New USA Today Editor-in-Chief Wants to Focus on Collaboration and Innovative Storytelling


Nicole Carroll, USA Today’s new editor-in-chief

Fresh on the job at USA Today is an editor who is far from new to the world of journalism. Nicole Carroll, now the editor-in-chief at USA Today, says she’s on a mission to lead her team headstrong into future. How she plans on doing that centers on three goals: audience growth, investigative reporting, and innovation in storytelling.

“I see so much opportunity with this really talented team at USA Today,” Carroll said.

In an interview before her official start day at USA Today (March 7), Carroll spoke to E&P about how she wants to hit the ground running and shared her high ambitions for her new role. Those ambitions include carving out the attention of readers in the digital age.

“We are going to be the daily destination for those seeking news,” she said. “We want to be a habit.”

In a clear addition to her three goals, Carroll said presenting exclusive storytelling in the best format is high on the priority list. That goal is in line with her previous experience as editor of the Arizona Republic, where she honed her craft as an innovative storyteller.

For example, she had a hand in the The Wall project, the groundbreaking piece of journalism that presented an in-depth profile of the scope of President Donald Trump’s proposed border wall and the land and communities it would affect.

The Wall Project “showed the power of our network to do something ambitious and groundbreaking,” Carroll said. The project was also a display of the power of collaboration as they partnered with outlets in Detroit and Milwaukee to help edit and produce certain parts of the project.

Collaboration is another theme Carroll hopes carry over to her new role, given the history of USA Today and scope of the publications under its umbrella.
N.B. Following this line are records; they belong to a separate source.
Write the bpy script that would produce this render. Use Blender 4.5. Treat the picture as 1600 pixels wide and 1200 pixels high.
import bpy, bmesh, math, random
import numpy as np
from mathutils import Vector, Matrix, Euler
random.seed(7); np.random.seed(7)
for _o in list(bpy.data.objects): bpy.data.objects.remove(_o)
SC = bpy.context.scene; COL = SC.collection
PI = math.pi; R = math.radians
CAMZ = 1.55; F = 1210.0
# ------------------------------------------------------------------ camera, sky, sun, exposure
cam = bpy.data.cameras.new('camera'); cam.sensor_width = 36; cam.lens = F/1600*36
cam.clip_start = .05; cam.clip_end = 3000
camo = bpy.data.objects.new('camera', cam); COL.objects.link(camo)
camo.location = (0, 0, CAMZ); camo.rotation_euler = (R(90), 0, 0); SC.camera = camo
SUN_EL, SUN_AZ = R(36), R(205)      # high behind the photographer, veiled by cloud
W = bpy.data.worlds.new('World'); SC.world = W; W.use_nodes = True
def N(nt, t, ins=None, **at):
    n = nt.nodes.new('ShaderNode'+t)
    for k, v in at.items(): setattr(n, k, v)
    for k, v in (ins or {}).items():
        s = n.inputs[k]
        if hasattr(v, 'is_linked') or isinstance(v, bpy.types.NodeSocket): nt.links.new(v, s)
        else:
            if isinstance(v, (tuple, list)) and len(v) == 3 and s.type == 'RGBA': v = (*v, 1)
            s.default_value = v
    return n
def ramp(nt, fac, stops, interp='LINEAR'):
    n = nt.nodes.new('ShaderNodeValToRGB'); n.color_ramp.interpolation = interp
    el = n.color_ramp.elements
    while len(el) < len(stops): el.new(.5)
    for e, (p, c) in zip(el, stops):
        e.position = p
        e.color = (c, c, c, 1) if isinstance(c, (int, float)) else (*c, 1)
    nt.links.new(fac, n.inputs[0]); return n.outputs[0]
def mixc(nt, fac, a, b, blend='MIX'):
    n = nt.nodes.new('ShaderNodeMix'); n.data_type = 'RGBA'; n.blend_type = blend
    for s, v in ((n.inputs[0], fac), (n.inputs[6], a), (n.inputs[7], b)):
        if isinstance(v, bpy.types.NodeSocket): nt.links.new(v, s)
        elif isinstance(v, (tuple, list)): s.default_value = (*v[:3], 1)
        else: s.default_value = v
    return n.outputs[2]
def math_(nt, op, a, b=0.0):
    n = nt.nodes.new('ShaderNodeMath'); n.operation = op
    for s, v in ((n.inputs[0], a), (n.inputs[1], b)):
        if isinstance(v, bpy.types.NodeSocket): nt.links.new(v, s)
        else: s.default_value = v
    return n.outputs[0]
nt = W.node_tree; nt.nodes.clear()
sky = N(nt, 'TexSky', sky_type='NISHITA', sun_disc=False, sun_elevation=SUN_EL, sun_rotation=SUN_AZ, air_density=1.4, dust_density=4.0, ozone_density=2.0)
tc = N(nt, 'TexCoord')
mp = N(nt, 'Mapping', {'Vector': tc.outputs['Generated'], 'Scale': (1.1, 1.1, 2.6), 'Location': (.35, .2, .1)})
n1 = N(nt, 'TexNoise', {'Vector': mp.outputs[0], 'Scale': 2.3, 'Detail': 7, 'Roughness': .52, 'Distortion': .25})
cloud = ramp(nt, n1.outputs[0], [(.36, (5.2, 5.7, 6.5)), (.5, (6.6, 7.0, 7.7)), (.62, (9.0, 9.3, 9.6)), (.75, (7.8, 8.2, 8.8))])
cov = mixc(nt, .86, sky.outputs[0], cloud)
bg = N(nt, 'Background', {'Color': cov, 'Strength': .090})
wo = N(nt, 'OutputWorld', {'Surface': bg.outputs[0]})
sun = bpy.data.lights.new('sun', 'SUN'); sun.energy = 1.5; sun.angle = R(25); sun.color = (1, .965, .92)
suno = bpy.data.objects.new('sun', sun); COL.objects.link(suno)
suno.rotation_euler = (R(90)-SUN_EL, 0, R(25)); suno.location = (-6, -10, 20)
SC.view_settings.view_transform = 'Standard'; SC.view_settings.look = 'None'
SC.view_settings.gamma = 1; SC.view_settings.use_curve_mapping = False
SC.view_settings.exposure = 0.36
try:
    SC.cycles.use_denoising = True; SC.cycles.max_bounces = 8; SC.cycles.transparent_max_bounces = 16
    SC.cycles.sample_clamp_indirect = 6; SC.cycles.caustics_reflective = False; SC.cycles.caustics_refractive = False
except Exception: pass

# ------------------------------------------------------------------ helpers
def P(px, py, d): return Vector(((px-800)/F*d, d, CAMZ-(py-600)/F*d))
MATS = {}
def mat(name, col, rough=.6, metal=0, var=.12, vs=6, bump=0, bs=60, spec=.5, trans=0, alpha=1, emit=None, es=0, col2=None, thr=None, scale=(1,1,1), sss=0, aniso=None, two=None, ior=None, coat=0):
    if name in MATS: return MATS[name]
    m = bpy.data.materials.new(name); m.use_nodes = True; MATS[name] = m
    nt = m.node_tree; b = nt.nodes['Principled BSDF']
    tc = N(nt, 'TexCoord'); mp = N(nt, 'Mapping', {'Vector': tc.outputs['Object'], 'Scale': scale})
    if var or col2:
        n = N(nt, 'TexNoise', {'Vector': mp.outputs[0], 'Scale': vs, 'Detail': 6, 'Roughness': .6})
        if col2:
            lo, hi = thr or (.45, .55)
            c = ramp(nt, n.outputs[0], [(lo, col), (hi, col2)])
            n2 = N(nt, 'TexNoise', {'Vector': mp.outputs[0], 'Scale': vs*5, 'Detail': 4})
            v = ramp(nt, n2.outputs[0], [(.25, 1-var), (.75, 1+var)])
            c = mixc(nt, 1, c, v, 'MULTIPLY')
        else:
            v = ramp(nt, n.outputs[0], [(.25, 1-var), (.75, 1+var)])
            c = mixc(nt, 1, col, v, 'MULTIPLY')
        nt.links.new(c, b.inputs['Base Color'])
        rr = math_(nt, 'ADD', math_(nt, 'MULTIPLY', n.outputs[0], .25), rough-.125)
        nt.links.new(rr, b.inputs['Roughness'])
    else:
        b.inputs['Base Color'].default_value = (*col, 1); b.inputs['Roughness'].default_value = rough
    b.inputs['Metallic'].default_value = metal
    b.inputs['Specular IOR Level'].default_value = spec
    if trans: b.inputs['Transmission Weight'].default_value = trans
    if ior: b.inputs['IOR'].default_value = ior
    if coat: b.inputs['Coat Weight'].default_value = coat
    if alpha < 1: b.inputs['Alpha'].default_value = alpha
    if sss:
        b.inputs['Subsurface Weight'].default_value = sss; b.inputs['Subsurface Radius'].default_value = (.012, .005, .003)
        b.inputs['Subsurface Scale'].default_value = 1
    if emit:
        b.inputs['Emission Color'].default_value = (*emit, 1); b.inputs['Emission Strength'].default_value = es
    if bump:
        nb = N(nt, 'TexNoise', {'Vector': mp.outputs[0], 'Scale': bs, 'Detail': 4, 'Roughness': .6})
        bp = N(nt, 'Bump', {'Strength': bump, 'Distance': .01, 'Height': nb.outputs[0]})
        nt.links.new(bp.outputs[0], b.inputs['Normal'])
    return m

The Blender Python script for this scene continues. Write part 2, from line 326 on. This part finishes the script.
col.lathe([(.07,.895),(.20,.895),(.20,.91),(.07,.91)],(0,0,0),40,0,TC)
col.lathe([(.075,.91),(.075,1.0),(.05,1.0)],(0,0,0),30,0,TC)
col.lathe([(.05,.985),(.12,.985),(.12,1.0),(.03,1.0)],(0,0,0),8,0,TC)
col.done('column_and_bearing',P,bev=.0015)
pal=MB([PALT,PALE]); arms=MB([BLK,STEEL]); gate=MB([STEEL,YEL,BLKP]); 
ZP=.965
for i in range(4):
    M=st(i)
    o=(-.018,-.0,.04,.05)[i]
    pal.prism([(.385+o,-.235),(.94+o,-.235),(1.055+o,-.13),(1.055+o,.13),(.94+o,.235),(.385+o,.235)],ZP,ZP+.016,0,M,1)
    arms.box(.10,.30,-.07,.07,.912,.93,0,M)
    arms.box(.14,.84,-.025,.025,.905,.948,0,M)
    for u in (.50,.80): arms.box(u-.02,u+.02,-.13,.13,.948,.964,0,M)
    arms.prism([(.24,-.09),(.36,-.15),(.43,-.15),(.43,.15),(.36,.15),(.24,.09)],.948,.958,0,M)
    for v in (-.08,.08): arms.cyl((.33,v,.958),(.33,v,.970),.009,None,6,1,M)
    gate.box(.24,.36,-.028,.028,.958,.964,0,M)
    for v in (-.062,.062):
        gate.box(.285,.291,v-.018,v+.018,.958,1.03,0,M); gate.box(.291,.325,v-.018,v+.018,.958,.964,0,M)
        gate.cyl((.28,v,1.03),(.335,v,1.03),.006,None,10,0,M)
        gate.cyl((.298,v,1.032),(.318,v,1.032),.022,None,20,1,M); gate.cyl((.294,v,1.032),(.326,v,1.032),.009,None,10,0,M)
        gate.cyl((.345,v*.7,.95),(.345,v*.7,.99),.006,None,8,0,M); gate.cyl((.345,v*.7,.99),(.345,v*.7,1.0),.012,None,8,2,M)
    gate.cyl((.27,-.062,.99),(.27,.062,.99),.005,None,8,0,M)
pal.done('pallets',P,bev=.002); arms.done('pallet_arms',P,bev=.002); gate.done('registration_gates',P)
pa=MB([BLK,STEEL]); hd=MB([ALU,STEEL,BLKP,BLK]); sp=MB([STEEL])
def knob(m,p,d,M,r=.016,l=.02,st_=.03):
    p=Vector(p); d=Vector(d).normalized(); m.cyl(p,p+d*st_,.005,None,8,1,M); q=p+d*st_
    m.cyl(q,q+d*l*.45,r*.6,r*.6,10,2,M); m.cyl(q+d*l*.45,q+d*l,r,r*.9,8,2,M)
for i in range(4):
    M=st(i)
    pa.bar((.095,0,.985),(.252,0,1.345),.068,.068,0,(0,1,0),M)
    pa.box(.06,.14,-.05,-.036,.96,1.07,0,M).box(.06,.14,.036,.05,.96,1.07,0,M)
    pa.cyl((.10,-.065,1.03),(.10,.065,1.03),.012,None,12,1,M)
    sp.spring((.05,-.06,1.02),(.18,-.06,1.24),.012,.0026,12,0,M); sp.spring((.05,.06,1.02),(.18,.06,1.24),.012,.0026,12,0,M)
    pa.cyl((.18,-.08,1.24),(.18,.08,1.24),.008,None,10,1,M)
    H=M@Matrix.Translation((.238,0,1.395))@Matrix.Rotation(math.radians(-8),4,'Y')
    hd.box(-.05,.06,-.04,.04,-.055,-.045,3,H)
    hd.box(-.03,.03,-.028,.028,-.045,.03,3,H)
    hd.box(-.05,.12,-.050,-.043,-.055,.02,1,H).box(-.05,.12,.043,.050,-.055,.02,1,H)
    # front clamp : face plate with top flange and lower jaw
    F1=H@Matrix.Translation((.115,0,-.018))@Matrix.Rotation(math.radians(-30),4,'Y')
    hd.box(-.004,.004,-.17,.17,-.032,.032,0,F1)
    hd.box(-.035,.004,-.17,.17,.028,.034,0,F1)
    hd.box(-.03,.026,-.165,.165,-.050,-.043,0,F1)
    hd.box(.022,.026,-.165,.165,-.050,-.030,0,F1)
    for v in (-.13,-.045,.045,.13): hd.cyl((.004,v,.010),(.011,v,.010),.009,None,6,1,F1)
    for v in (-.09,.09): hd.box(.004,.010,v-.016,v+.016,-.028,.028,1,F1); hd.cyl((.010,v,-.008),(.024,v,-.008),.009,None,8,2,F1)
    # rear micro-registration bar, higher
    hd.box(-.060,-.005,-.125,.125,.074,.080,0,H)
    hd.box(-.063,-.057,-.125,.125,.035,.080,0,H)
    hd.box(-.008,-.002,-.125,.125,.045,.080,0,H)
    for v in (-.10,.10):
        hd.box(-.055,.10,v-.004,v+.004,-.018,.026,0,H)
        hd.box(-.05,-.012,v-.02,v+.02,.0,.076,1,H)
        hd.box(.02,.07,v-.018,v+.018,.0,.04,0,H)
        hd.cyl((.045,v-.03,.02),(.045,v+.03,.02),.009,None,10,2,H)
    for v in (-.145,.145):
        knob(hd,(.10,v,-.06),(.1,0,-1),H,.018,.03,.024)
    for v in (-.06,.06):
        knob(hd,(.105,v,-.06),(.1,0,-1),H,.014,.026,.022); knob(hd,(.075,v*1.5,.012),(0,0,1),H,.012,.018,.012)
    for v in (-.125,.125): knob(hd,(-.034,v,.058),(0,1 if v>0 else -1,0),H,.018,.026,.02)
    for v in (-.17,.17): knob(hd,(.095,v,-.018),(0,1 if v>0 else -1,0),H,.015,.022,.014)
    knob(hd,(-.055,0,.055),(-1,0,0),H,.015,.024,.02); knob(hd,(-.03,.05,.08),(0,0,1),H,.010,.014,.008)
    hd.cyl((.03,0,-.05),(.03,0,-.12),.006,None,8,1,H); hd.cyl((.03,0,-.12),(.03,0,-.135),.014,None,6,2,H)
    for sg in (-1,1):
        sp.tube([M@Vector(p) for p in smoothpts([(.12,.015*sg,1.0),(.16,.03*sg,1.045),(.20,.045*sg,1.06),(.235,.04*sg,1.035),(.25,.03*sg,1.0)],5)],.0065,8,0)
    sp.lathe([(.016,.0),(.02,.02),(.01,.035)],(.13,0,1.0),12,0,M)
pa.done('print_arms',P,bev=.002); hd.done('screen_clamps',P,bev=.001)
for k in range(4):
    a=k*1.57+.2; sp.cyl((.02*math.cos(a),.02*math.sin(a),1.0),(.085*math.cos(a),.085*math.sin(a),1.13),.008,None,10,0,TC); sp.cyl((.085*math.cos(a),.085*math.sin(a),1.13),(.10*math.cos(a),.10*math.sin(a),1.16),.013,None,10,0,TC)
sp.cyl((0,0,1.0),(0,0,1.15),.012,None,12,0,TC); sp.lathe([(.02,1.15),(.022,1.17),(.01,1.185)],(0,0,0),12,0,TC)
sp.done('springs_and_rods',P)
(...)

“Getting to do investigative news on a national level is exciting and I’m looking forward to it,” she said. “It’s a huge advantage that we have these properties across the country and we can have someone covering these events as it happens.”

Carroll said the history that the USA Today has in producing investigative pieces is part of the reason she was attracted to the editor-in-chief position. She also believed that the right way into the future is to continue that legacy and to continue cover and produce “sharp, relevant news.”

“I think we have an incredible future ahead of us,” she said.